In any event, some of the film’s sillier moments are admittedly kind of sweet. Kiran and Karen share an impromptu Bollywood-style (if not that elaborate) dance interlude that the mansion’s architect must have had in mind when designing the twin staircases flanking its entryway. And at another point, though they’re sitting so close their legs are touching, the women handle the mounting erotic tension by texting each other. Kiran asks, “will u have txt with me?” Karen replies, “have u ever had txt with a woman?”

But some of the schmaltzier moments are indeed the most entertaining – particularly if you’re able to find amusement in small details, such as when the women take easy puffs on a supposed joint as if it were a cigarette. Or when Kiran politely asks if she can take Karen’s coat, then unceremoniously flings it over the banister, as if no one on set considered that a spotless billion-dollar home would probably have a coat closet that gets used, or simply didn’t bother to point it out.

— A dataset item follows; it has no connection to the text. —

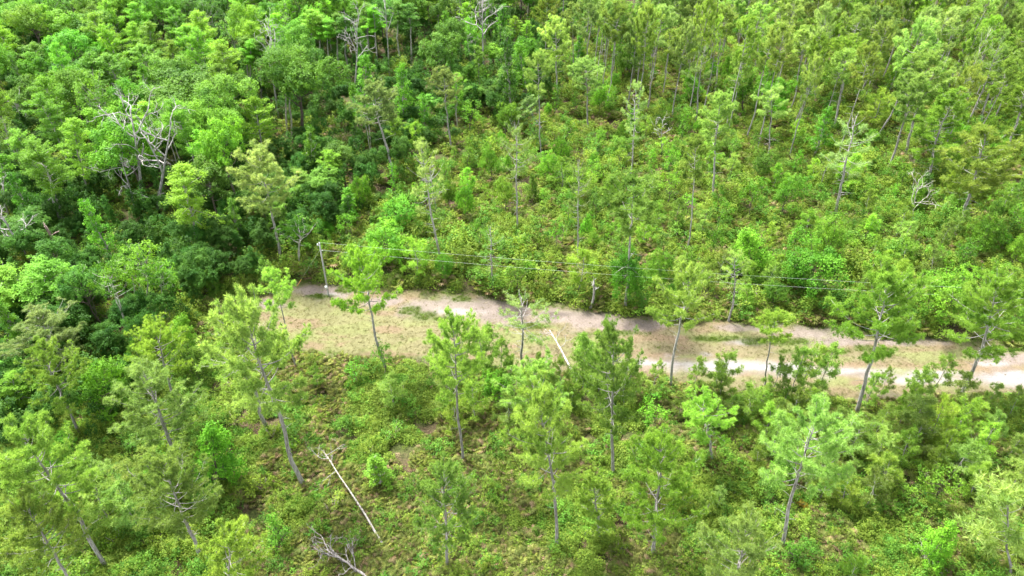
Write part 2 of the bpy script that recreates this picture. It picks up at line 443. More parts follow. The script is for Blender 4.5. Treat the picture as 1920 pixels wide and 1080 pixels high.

And do both women really need to climb up to the second-story balcony after they find themselves locked out in the back yard? At first it seemed preposterous that Kiran would follow Karen rather than waiting for her to run downstairs and let her in through the back door. But then Kiran would never have sustained a fateful scrape on her tender inner thigh, and the piano music would never have kicked in at the moment Karen unfurls a bandage and lovingly affixes it to the wound.

Whether or not it’s intentional, the film certainly has a campy appeal.

Ultimately, the biggest disappointment of this film is the twist ending, which I won’t reveal here. But suffice it to say that with hardly a single redeeming quality among the three lead characters, it’s hard to get too invested in who ends up with whom, equally deserving as they are of each other’s bad company. Kiran in particular proves to be a poor judge of character when it comes to both men and women. And in the end, it’s hard to care too much about the meeting of two fictional characters I’d never care to meet in real life.

This film was screened at the 2008 Philadelphia International Gay & Lesbian film festival.